UTANMANIN SINIRI
Her șeyin bir sınırı var değil mi ama ?
Ülkelerin sınırı var örneğin, özgürlüklerin, hakların sınırı ..
Sabırın da bir sınırı var utanmanın da.
Mayoya kadar açılınabilir de mayosuz da dolașılmaz ki.
En azından bizim ülkemizin sınırları içinde bu olmaz.
Soyunma özgürlüğünün sınırı bizde mayoya kadar, ötesi yok demek ki.
Senin soyunma özgürlüğün benim bakma hakkımı elimden almamalı çünkü.
Senin utanma sınırını așman da benim sabrımı tașırmamalı.
Globalleșme ile birlikte tüm sınırların kaldırılacağı ileri sürülmekte idi. Önce ülkeler arası sınırlar dendi; sonra sınır tanımayan doktorlar çıktı, sınır tanımayan gazeteciler izledi onu vb.
O arada sermaye sınırları çoktan yıkıp geçmiști. Ne dini ne de imanı vardı sermayenin, ki doğasında vardı sınır tanımamak.
Merkantil așamasından, yani yürümeye bașladığı günden buyana sınır tanımaz bir niteliği vardı.
Tüm utanmazlığı bu sınır tanımamasından geliyor olsa gerek.
Tüm acımasızlığı ve tüm insan-dıșılığı da.
Demek ki sınır tanımak insana özgü bir nitelik.

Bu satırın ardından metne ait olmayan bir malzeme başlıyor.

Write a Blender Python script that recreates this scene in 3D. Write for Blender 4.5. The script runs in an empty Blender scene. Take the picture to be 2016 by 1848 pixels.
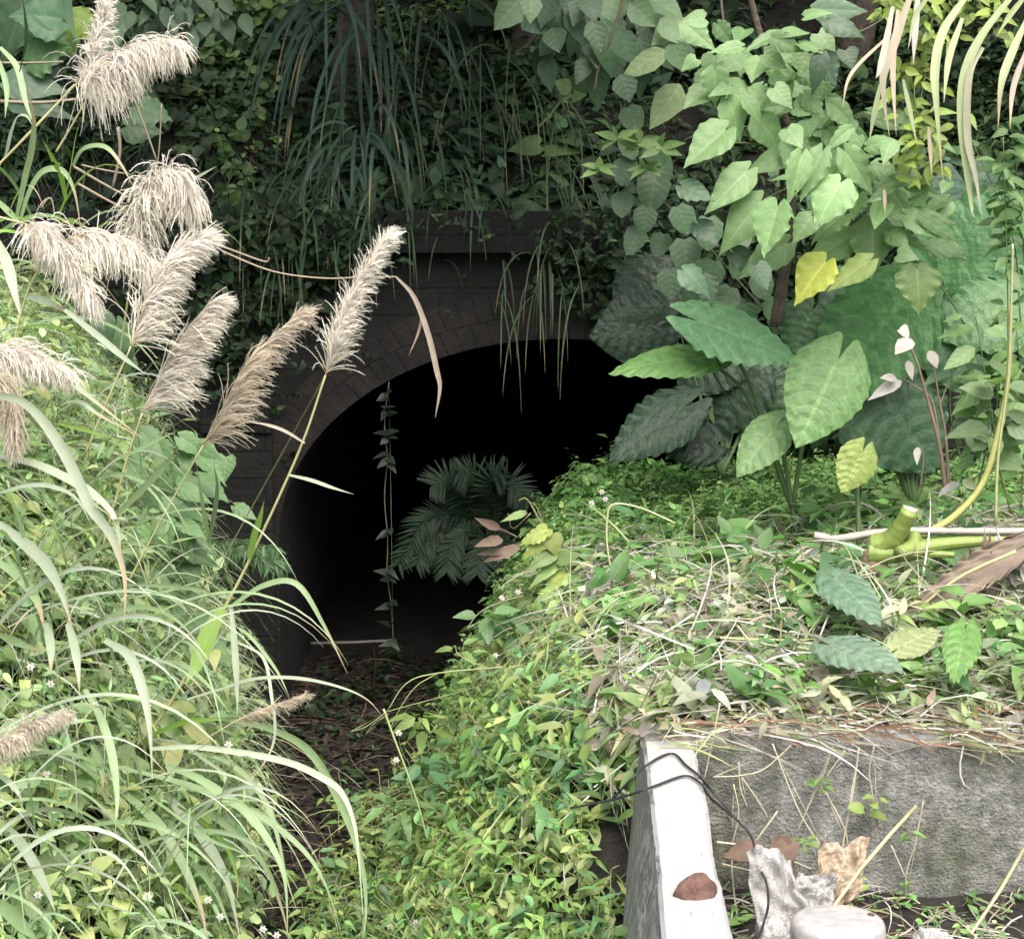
import bpy, math, random
import numpy as np
R = np.random.default_rng(7)
random.seed(7)
C = bpy.context.scene.collection
rad = math.radians

# ------------------------------------------------------------------ camera, sky, sun, exposure
PITCH = rad(8.0); CZ = 3.2; KX = .249/1008.0
cam = bpy.data.cameras.new('Camera'); co = bpy.data.objects.new('Camera', cam); C.objects.link(co)
co.location = (0, 0, CZ); co.rotation_euler = (math.pi/2-PITCH, 0, 0)
cam.sensor_fit = 'HORIZONTAL'; cam.angle = 2*math.atan(.249); cam.clip_end = 500; cam.clip_start = .05
bpy.context.scene.camera = co
SUN_EL, SUN_AZ = rad(56), rad(168)          # high sun behind the camera, veiled by thin cloud
w = bpy.data.worlds.new('World'); bpy.context.scene.world = w; w.use_nodes = True
nt = w.node_tree; bg = nt.nodes['Background']
sky = nt.nodes.new('ShaderNodeTexSky'); sky.sky_type = 'NISHITA'; sky.sun_disc = False
sky.sun_elevation = SUN_EL; sky.sun_rotation = SUN_AZ
sky.air_density = .6; sky.dust_density = 6; sky.ozone_density = .4
nt.links.new(sky.outputs[0], bg.inputs[0]); bg.inputs[1].default_value = .15
sl = bpy.data.lights.new('Sun', 'SUN'); sl.energy = 1.3; sl.angle = rad(60); sl.color = (1, .985, .965)
so = bpy.data.objects.new('Sun', sl); C.objects.link(so)
sd = np.array([math.sin(SUN_AZ)*math.cos(SUN_EL), math.cos(SUN_AZ)*math.cos(SUN_EL), math.sin(SUN_EL)])
import mathutils
so.rotation_euler = mathutils.Vector(-sd).to_track_quat('-Z', 'Y').to_euler(); so.location = (0, 0, 20)
vs = bpy.context.scene.view_settings
vs.view_transform = 'Standard'; vs.look = 'None'; vs.gamma = 1; vs.exposure = 1.25; vs.use_curve_mapping = False
bpy.context.scene.cycles.max_bounces = 6
bpy.context.scene.cycles.transparent_max_bounces = 4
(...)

Sınır tanımayan bir insandan ne yurttaș olur ne de ondan utanma beklenir.
Onun özgürlük anlayıșı da, hak anlayıșı da insanlık dıșılığa açıktır; insanlık dıșıdır tastamam.

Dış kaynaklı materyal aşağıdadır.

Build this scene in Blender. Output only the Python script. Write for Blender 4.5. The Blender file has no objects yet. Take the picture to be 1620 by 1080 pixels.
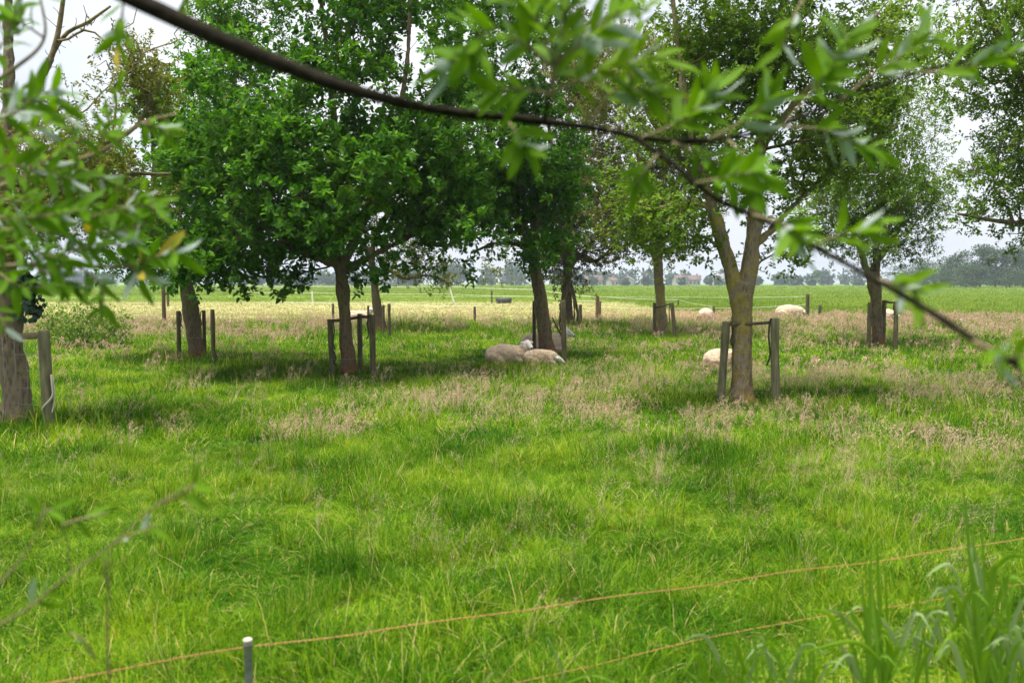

Bu usavurmayı somuta indirgediğimizde denilebilir ki; sermayenin anavatanı en geniș anlamıyla Batı olduğuna göre tüm sınırtanımazlığın ve tüm insan-dıșılığın anavatanı da Batı’dır.
Bir adım ötesinde de șu söylenebilir; bugünkü Avrupa Birliği’ne katılabilmek için kușkusuz önce ülke sınırlarından vazgeçilecektir sonra da insanlık dıșı değerler benimsenmiș olacaktır.
O zaman zenginliğimiz de para-pul, demir-kömür, arpa-buğday, fındık-çay değil ama ‘farklılılarımız’ olacaktır.
Söyleyen adama bakıyorum ne utanması var ne de sıkılması.
Batılı biri desem, o da değil.
Avrupalı’dan önce ‘Ne Mutlu Türküm Diyene’ sözü ona batıyormuș zaten.
Yani adam Türk ulusunun mutlu olmasına bile karșı.
Kimsenin ondan aș-ekmek istememesine karșın, o bu ülke insanlarını mutsuz kılmak için elinden ne geliyorsa esirgememekte.
Kimileri de kalkmıș Avrupa Parlamenterlerine kızmakta, onların raporlarını eleștirmekteler.
Bense kișisel olarak utanıyorum.
Avrupalı’nın benim ülkem için söylediği her söz yüzümü kızartıyor.
İnsanlığımdan utanıyorum!
İt ürüyor ama kervan yürümüyor çünkü.
Kervancıbașı kervanı en önde yürüyenlere bırakmıș sanki.
Onların getireceği yer de burasıymıș demek ki.
Sabrın da bir sınırı var oysa.
Taștı tașacak.
Eskiler ‘haddini bilmeyenin hakkı kötektir’ derlerdi.
Demokrasimiz bu haktan yonsun bırakmamalı onları.